## WHAT NEEDS TO BE DONE
Your task is to reproduce the material exactly.

## begin RECORDS SHOWN

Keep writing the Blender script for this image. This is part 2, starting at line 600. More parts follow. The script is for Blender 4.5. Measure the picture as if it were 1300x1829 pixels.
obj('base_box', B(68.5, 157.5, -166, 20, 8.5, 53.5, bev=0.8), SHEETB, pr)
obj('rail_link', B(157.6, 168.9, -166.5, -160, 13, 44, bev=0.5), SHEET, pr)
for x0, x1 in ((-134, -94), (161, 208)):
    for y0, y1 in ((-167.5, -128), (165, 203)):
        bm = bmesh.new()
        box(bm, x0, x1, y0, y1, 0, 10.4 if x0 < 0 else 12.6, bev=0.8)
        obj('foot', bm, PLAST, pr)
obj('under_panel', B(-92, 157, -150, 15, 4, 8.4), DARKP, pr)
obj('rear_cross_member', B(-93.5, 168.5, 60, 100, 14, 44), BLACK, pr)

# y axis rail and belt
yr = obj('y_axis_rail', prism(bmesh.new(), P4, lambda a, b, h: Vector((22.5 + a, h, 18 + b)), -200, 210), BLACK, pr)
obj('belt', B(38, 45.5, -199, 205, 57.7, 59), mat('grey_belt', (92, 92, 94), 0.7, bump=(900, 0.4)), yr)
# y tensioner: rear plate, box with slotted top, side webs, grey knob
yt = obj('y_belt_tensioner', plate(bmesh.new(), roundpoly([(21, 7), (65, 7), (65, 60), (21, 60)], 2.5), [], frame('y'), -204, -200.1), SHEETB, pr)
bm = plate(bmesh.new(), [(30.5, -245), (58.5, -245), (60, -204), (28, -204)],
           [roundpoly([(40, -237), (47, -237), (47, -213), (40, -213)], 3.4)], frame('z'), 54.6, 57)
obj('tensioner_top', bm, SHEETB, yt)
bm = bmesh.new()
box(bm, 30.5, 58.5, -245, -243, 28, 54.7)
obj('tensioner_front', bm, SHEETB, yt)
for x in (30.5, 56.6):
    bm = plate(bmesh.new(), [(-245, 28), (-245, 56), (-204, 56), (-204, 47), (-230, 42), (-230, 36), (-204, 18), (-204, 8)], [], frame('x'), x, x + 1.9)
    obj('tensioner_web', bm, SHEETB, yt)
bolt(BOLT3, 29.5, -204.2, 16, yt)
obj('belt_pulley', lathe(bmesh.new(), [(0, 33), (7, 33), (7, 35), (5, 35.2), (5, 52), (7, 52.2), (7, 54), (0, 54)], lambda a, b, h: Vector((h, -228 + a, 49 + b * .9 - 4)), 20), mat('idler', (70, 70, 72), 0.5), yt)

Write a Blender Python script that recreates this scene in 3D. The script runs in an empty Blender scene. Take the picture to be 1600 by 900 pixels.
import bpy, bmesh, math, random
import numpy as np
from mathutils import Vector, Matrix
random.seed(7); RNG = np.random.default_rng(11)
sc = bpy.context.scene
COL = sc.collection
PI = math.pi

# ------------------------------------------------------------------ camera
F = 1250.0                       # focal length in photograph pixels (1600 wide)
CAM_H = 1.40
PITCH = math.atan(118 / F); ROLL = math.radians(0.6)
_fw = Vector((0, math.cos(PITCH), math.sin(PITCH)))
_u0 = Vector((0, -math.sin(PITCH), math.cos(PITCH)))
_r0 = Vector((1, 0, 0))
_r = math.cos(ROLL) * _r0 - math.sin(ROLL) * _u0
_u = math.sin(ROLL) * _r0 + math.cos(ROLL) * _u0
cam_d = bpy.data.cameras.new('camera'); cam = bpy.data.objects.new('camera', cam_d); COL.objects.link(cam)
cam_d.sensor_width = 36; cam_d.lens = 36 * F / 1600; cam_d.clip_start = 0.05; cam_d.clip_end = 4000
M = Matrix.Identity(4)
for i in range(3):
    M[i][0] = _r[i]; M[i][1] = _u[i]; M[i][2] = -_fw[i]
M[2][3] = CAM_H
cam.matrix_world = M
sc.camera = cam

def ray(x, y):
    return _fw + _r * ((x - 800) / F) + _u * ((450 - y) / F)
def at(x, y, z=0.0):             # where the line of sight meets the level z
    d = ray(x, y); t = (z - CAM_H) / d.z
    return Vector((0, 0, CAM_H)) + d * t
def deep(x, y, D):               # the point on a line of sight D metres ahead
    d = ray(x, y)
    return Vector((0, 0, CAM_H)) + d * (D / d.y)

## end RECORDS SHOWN

## ANSWER TO THE PROBLEM
Keep writing the Blender script for this image. This is part 2, starting at line 600. More parts follow. The script is for Blender 4.5. Measure the picture as if it were 1300x1829 pixels.
obj('base_box', B(68.5, 157.5, -166, 20, 8.5, 53.5, bev=0.8), SHEETB, pr)
obj('rail_link', B(157.6, 168.9, -166.5, -160, 13, 44, bev=0.5), SHEET, pr)
for x0, x1 in ((-134, -94), (161, 208)):
    for y0, y1 in ((-167.5, -128), (165, 203)):
        bm = bmesh.new()
        box(bm, x0, x1, y0, y1, 0, 10.4 if x0 < 0 else 12.6, bev=0.8)
        obj('foot', bm, PLAST, pr)
obj('under_panel', B(-92, 157, -150, 15, 4, 8.4), DARKP, pr)
obj('rear_cross_member', B(-93.5, 168.5, 60, 100, 14, 44), BLACK, pr)

# y axis rail and belt
yr = obj('y_axis_rail', prism(bmesh.new(), P4, lambda a, b, h: Vector((22.5 + a, h, 18 + b)), -200, 210), BLACK, pr)
obj('belt', B(38, 45.5, -199, 205, 57.7, 59), mat('grey_belt', (92, 92, 94), 0.7, bump=(900, 0.4)), yr)
# y tensioner: rear plate, box with slotted top, side webs, grey knob
yt = obj('y_belt_tensioner', plate(bmesh.new(), roundpoly([(21, 7), (65, 7), (65, 60), (21, 60)], 2.5), [], frame('y'), -204, -200.1), SHEETB, pr)
bm = plate(bmesh.new(), [(30.5, -245), (58.5, -245), (60, -204), (28, -204)],
           [roundpoly([(40, -237), (47, -237), (47, -213), (40, -213)], 3.4)], frame('z'), 54.6, 57)
obj('tensioner_top', bm, SHEETB, yt)
bm = bmesh.new()
box(bm, 30.5, 58.5, -245, -243, 28, 54.7)
obj('tensioner_front', bm, SHEETB, yt)
for x in (30.5, 56.6):
    bm = plate(bmesh.new(), [(-245, 28), (-245, 56), (-204, 56), (-204, 47), (-230, 42), (-230, 36), (-204, 18), (-204, 8)], [], frame('x'), x, x + 1.9)
    obj('tensioner_web', bm, SHEETB, yt)
bolt(BOLT3, 29.5, -204.2, 16, yt)
obj('belt_pulley', lathe(bmesh.new(), [(0, 33), (7, 33), (7, 35), (5, 35.2), (5, 52), (7, 52.2), (7, 54), (0, 54)], lambda a, b, h: Vector((h, -228 + a, 49 + b * .9 - 4)), 20), mat('idler', (70, 70, 72), 0.5), yt)

Write a Blender Python script that recreates this scene in 3D. The script runs in an empty Blender scene. Take the picture to be 1600 by 900 pixels.
import bpy, bmesh, math, random
import numpy as np
from mathutils import Vector, Matrix
random.seed(7); RNG = np.random.default_rng(11)
sc = bpy.context.scene
COL = sc.collection
PI = math.pi

# ------------------------------------------------------------------ camera
F = 1250.0                       # focal length in photograph pixels (1600 wide)
CAM_H = 1.40
PITCH = math.atan(118 / F); ROLL = math.radians(0.6)
_fw = Vector((0, math.cos(PITCH), math.sin(PITCH)))
_u0 = Vector((0, -math.sin(PITCH), math.cos(PITCH)))
_r0 = Vector((1, 0, 0))
_r = math.cos(ROLL) * _r0 - math.sin(ROLL) * _u0
_u = math.sin(ROLL) * _r0 + math.cos(ROLL) * _u0
cam_d = bpy.data.cameras.new('camera'); cam = bpy.data.objects.new('camera', cam_d); COL.objects.link(cam)
cam_d.sensor_width = 36; cam_d.lens = 36 * F / 1600; cam_d.clip_start = 0.05; cam_d.clip_end = 4000
M = Matrix.Identity(4)
for i in range(3):
    M[i][0] = _r[i]; M[i][1] = _u[i]; M[i][2] = -_fw[i]
M[2][3] = CAM_H
cam.matrix_world = M
sc.camera = cam

def ray(x, y):
    return _fw + _r * ((x - 800) / F) + _u * ((450 - y) / F)
def at(x, y, z=0.0):             # where the line of sight meets the level z
    d = ray(x, y); t = (z - CAM_H) / d.z
    return Vector((0, 0, CAM_H)) + d * t
def deep(x, y, D):               # the point on a line of sight D metres ahead
    d = ray(x, y)
    return Vector((0, 0, CAM_H)) + d * (D / d.y)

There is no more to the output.